I read a university textbook from 1999 about Islam—a general overview, the series from Oxford. It was non-information, especially when before I had just read Pearson’s The Grammar of Science (1900).

The Islam book was mush, it was only useful because it showed me how leftist academic thought in the late-1990s shows a clear progression to what the left says today.

However, the book did let me identify a key difference between the left and the right. The editor, in his summation, spoke about the “atheist” Soviet Army in 1980s Afghanistan—his quotation marks.

There are two levels this statement can operate at:

(1) The Soviet Army was the military branch for a state that was atheist, per its laws and ruling party—ergo, the Soviet Army was an atheist organisation.

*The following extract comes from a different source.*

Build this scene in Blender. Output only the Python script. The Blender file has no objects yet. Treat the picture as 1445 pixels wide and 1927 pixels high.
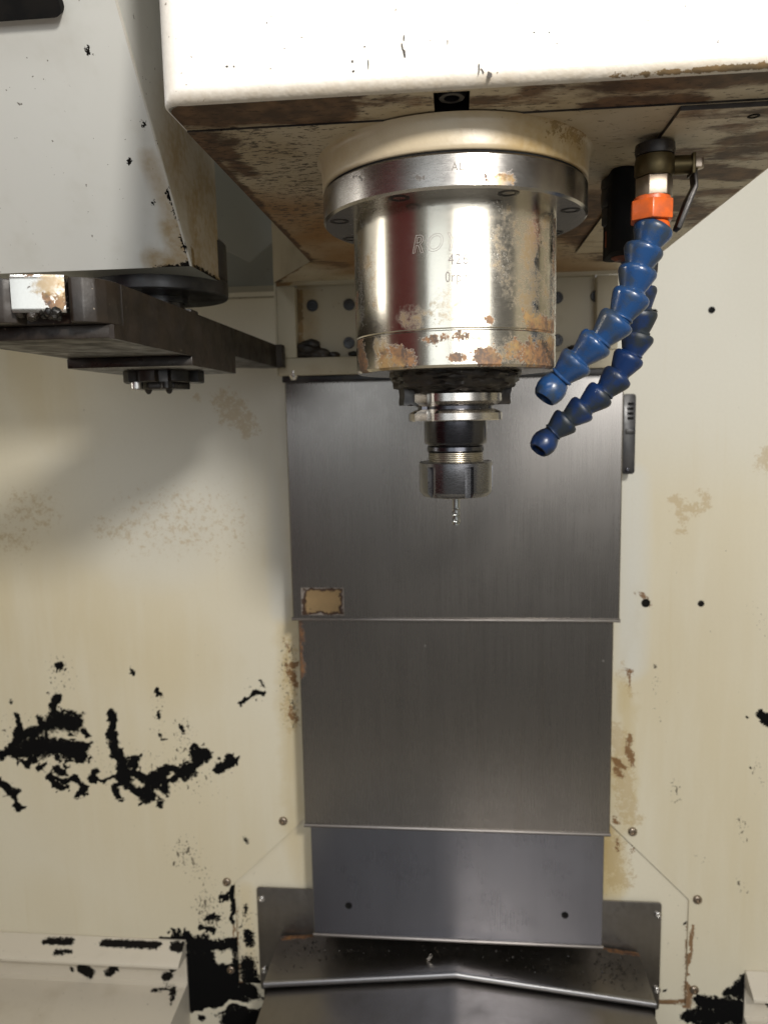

(2) People still practiced religion in the USSR—and that included soldiers in the Soviet Army; ergo, the Soviet Army was not atheist, hence the word can appear in quotation marks.

Leftists always use sense (2) and ignore sense (1)—and this is why right and left talk past each other.

You see it with discussions about Islam itself: “Islam has bloody borders!” “There are many ways to be a Muslim, many sects—don’t generalise!”.

But the same statements can both be true—whether about Islam or the Soviet Army—just at different levels.

How far you agree with the statement “the Soviet Army wasn’t atheist” depends on the level you work at.

A paradoxical statement like “the Soviet Army was an atheist organisation staffed by religious people” can very well be true, if both levels are taken into account.

The typical “wet liberal” leftist only operates at level (2)—hence “mustn’t generalise”, while the right operates at level (1) “godless Russian Communists”.

When confronted by (1) the wet liberal pops up and says “but not all Russians are like that”—a statement that is true, but only at a certain level.

The difference between (1) and (2) maps onto male and female thought—narcissistic individualism versus objective generalisation, left and right.